» **INFORMATION PROVIDED**
◇ ◇ ◇ ◇

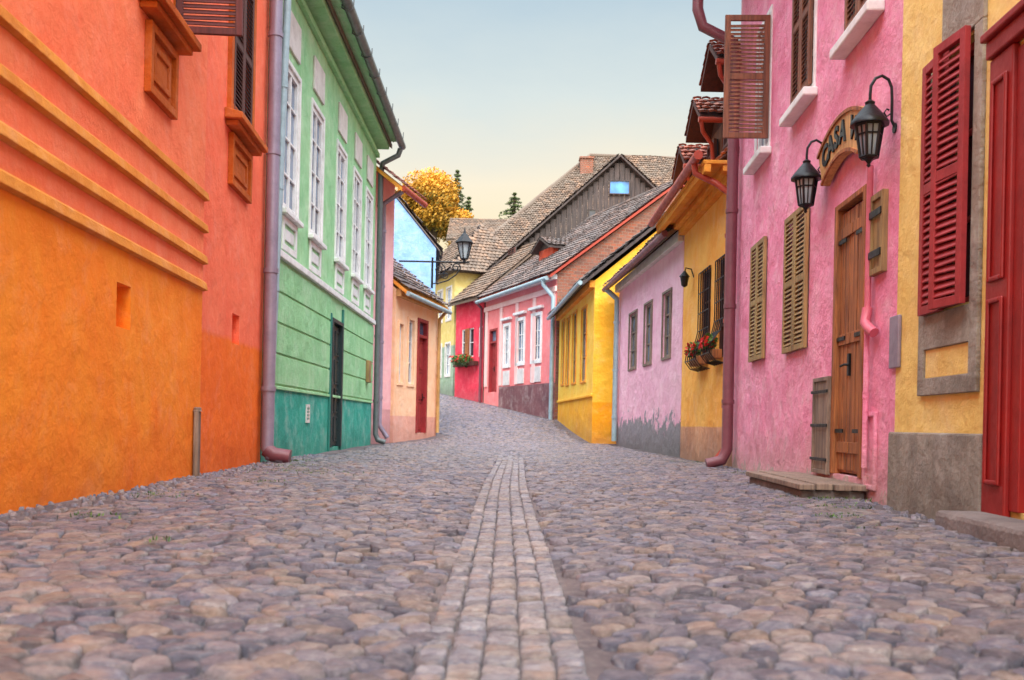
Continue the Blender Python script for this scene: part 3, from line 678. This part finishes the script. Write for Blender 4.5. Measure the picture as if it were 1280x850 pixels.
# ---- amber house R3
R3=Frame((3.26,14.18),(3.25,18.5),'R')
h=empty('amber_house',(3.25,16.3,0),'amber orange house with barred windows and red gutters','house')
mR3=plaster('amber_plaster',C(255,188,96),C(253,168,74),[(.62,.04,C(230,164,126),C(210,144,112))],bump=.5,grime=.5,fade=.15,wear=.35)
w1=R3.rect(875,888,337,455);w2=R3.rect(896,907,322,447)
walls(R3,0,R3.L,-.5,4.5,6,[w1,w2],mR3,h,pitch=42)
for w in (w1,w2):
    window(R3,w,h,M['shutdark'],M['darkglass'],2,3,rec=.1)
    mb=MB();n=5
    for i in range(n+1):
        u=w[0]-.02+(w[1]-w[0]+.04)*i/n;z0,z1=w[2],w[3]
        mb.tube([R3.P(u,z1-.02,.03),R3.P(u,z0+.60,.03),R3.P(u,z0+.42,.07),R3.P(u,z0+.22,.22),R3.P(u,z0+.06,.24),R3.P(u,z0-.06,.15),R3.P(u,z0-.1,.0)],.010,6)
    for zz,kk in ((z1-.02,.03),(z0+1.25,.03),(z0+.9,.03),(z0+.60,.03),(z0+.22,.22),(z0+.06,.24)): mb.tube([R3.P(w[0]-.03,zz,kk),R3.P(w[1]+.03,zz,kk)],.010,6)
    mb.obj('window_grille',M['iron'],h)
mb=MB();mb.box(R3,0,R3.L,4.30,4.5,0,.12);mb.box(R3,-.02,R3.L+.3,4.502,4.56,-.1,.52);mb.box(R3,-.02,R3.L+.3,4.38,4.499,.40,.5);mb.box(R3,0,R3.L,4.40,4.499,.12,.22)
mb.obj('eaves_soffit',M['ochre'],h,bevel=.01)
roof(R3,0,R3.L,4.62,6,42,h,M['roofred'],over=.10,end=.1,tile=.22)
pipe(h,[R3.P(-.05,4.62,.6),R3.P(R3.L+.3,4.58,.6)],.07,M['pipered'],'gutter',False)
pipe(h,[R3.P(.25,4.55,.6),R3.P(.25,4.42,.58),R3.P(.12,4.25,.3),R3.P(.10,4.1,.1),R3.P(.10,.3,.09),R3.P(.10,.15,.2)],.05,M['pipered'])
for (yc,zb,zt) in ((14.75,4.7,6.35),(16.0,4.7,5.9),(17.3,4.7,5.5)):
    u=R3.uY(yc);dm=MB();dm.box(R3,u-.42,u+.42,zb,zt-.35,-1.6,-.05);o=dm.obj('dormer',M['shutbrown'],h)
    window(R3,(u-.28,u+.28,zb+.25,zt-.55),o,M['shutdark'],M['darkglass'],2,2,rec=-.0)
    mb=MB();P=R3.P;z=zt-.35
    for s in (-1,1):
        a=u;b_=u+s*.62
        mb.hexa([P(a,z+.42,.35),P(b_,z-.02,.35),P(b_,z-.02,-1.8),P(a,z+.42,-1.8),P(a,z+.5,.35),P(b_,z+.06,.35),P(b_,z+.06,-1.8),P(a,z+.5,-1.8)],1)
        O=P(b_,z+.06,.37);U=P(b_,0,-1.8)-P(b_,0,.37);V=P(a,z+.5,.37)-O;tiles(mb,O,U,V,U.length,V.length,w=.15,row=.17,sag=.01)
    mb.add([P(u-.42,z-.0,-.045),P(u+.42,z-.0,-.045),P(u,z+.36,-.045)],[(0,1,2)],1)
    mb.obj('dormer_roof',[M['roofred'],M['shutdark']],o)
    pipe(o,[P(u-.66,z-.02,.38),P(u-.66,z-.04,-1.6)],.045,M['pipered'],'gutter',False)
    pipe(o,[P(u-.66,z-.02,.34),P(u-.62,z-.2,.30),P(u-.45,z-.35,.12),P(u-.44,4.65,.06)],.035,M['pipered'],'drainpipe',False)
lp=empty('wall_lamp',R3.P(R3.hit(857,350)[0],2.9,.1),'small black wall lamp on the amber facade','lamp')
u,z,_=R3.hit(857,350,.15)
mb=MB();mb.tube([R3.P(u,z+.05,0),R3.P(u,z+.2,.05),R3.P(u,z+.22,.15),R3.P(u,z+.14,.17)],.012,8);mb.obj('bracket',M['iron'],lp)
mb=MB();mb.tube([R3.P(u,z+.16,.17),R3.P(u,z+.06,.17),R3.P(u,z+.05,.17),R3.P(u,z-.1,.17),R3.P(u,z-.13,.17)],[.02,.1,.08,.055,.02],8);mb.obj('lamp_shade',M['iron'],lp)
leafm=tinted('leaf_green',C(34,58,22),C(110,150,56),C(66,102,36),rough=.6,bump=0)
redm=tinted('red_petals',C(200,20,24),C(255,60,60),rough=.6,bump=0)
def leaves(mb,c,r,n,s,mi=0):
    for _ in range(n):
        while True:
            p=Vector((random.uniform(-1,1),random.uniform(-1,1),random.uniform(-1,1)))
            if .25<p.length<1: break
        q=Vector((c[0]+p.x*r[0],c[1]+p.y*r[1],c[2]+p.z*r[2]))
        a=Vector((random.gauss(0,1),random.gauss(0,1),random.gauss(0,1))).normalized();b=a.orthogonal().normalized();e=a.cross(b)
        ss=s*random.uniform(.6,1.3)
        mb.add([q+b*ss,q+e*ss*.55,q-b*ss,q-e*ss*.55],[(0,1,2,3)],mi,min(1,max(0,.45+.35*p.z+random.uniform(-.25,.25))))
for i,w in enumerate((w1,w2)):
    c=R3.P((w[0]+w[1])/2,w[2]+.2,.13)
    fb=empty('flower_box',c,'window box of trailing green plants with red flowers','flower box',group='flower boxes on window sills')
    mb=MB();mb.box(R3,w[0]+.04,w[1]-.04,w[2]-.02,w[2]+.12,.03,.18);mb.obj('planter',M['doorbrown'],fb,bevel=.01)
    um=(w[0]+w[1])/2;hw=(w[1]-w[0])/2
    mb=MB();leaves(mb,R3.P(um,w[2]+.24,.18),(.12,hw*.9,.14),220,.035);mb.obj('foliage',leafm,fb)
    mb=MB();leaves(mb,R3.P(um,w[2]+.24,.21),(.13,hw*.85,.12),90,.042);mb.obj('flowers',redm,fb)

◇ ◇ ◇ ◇

» **WRITTEN TASK**
Print out the whole of the material word for word, without pictures.

» **TASK OUTPUT**
Continue the Blender Python script for this scene: part 3, from line 678. This part finishes the script. Write for Blender 4.5. Measure the picture as if it were 1280x850 pixels.
# ---- amber house R3
R3=Frame((3.26,14.18),(3.25,18.5),'R')
h=empty('amber_house',(3.25,16.3,0),'amber orange house with barred windows and red gutters','house')
mR3=plaster('amber_plaster',C(255,188,96),C(253,168,74),[(.62,.04,C(230,164,126),C(210,144,112))],bump=.5,grime=.5,fade=.15,wear=.35)
w1=R3.rect(875,888,337,455);w2=R3.rect(896,907,322,447)
walls(R3,0,R3.L,-.5,4.5,6,[w1,w2],mR3,h,pitch=42)
for w in (w1,w2):
    window(R3,w,h,M['shutdark'],M['darkglass'],2,3,rec=.1)
    mb=MB();n=5
    for i in range(n+1):
        u=w[0]-.02+(w[1]-w[0]+.04)*i/n;z0,z1=w[2],w[3]
        mb.tube([R3.P(u,z1-.02,.03),R3.P(u,z0+.60,.03),R3.P(u,z0+.42,.07),R3.P(u,z0+.22,.22),R3.P(u,z0+.06,.24),R3.P(u,z0-.06,.15),R3.P(u,z0-.1,.0)],.010,6)
    for zz,kk in ((z1-.02,.03),(z0+1.25,.03),(z0+.9,.03),(z0+.60,.03),(z0+.22,.22),(z0+.06,.24)): mb.tube([R3.P(w[0]-.03,zz,kk),R3.P(w[1]+.03,zz,kk)],.010,6)
    mb.obj('window_grille',M['iron'],h)
mb=MB();mb.box(R3,0,R3.L,4.30,4.5,0,.12);mb.box(R3,-.02,R3.L+.3,4.502,4.56,-.1,.52);mb.box(R3,-.02,R3.L+.3,4.38,4.499,.40,.5);mb.box(R3,0,R3.L,4.40,4.499,.12,.22)
mb.obj('eaves_soffit',M['ochre'],h,bevel=.01)
roof(R3,0,R3.L,4.62,6,42,h,M['roofred'],over=.10,end=.1,tile=.22)
pipe(h,[R3.P(-.05,4.62,.6),R3.P(R3.L+.3,4.58,.6)],.07,M['pipered'],'gutter',False)
pipe(h,[R3.P(.25,4.55,.6),R3.P(.25,4.42,.58),R3.P(.12,4.25,.3),R3.P(.10,4.1,.1),R3.P(.10,.3,.09),R3.P(.10,.15,.2)],.05,M['pipered'])
for (yc,zb,zt) in ((14.75,4.7,6.35),(16.0,4.7,5.9),(17.3,4.7,5.5)):
    u=R3.uY(yc);dm=MB();dm.box(R3,u-.42,u+.42,zb,zt-.35,-1.6,-.05);o=dm.obj('dormer',M['shutbrown'],h)
    window(R3,(u-.28,u+.28,zb+.25,zt-.55),o,M['shutdark'],M['darkglass'],2,2,rec=-.0)
    mb=MB();P=R3.P;z=zt-.35
    for s in (-1,1):
        a=u;b_=u+s*.62
        mb.hexa([P(a,z+.42,.35),P(b_,z-.02,.35),P(b_,z-.02,-1.8),P(a,z+.42,-1.8),P(a,z+.5,.35),P(b_,z+.06,.35),P(b_,z+.06,-1.8),P(a,z+.5,-1.8)],1)
        O=P(b_,z+.06,.37);U=P(b_,0,-1.8)-P(b_,0,.37);V=P(a,z+.5,.37)-O;tiles(mb,O,U,V,U.length,V.length,w=.15,row=.17,sag=.01)
    mb.add([P(u-.42,z-.0,-.045),P(u+.42,z-.0,-.045),P(u,z+.36,-.045)],[(0,1,2)],1)
    mb.obj('dormer_roof',[M['roofred'],M['shutdark']],o)
    pipe(o,[P(u-.66,z-.02,.38),P(u-.66,z-.04,-1.6)],.045,M['pipered'],'gutter',False)
    pipe(o,[P(u-.66,z-.02,.34),P(u-.62,z-.2,.30),P(u-.45,z-.35,.12),P(u-.44,4.65,.06)],.035,M['pipered'],'drainpipe',False)
lp=empty('wall_lamp',R3.P(R3.hit(857,350)[0],2.9,.1),'small black wall lamp on the amber facade','lamp')
u,z,_=R3.hit(857,350,.15)
mb=MB();mb.tube([R3.P(u,z+.05,0),R3.P(u,z+.2,.05),R3.P(u,z+.22,.15),R3.P(u,z+.14,.17)],.012,8);mb.obj('bracket',M['iron'],lp)
mb=MB();mb.tube([R3.P(u,z+.16,.17),R3.P(u,z+.06,.17),R3.P(u,z+.05,.17),R3.P(u,z-.1,.17),R3.P(u,z-.13,.17)],[.02,.1,.08,.055,.02],8);mb.obj('lamp_shade',M['iron'],lp)
leafm=tinted('leaf_green',C(34,58,22),C(110,150,56),C(66,102,36),rough=.6,bump=0)
redm=tinted('red_petals',C(200,20,24),C(255,60,60),rough=.6,bump=0)
def leaves(mb,c,r,n,s,mi=0):
    for _ in range(n):
        while True:
            p=Vector((random.uniform(-1,1),random.uniform(-1,1),random.uniform(-1,1)))
            if .25<p.length<1: break
        q=Vector((c[0]+p.x*r[0],c[1]+p.y*r[1],c[2]+p.z*r[2]))
        a=Vector((random.gauss(0,1),random.gauss(0,1),random.gauss(0,1))).normalized();b=a.orthogonal().normalized();e=a.cross(b)
        ss=s*random.uniform(.6,1.3)
        mb.add([q+b*ss,q+e*ss*.55,q-b*ss,q-e*ss*.55],[(0,1,2,3)],mi,min(1,max(0,.45+.35*p.z+random.uniform(-.25,.25))))
for i,w in enumerate((w1,w2)):
    c=R3.P((w[0]+w[1])/2,w[2]+.2,.13)
    fb=empty('flower_box',c,'window box of trailing green plants with red flowers','flower box',group='flower boxes on window sills')
    mb=MB();mb.box(R3,w[0]+.04,w[1]-.04,w[2]-.02,w[2]+.12,.03,.18);mb.obj('planter',M['doorbrown'],fb,bevel=.01)
    um=(w[0]+w[1])/2;hw=(w[1]-w[0])/2
    mb=MB();leaves(mb,R3.P(um,w[2]+.24,.18),(.12,hw*.9,.14),220,.035);mb.obj('foliage',leafm,fb)
    mb=MB();leaves(mb,R3.P(um,w[2]+.24,.21),(.13,hw*.85,.12),90,.042);mb.obj('flowers',redm,fb)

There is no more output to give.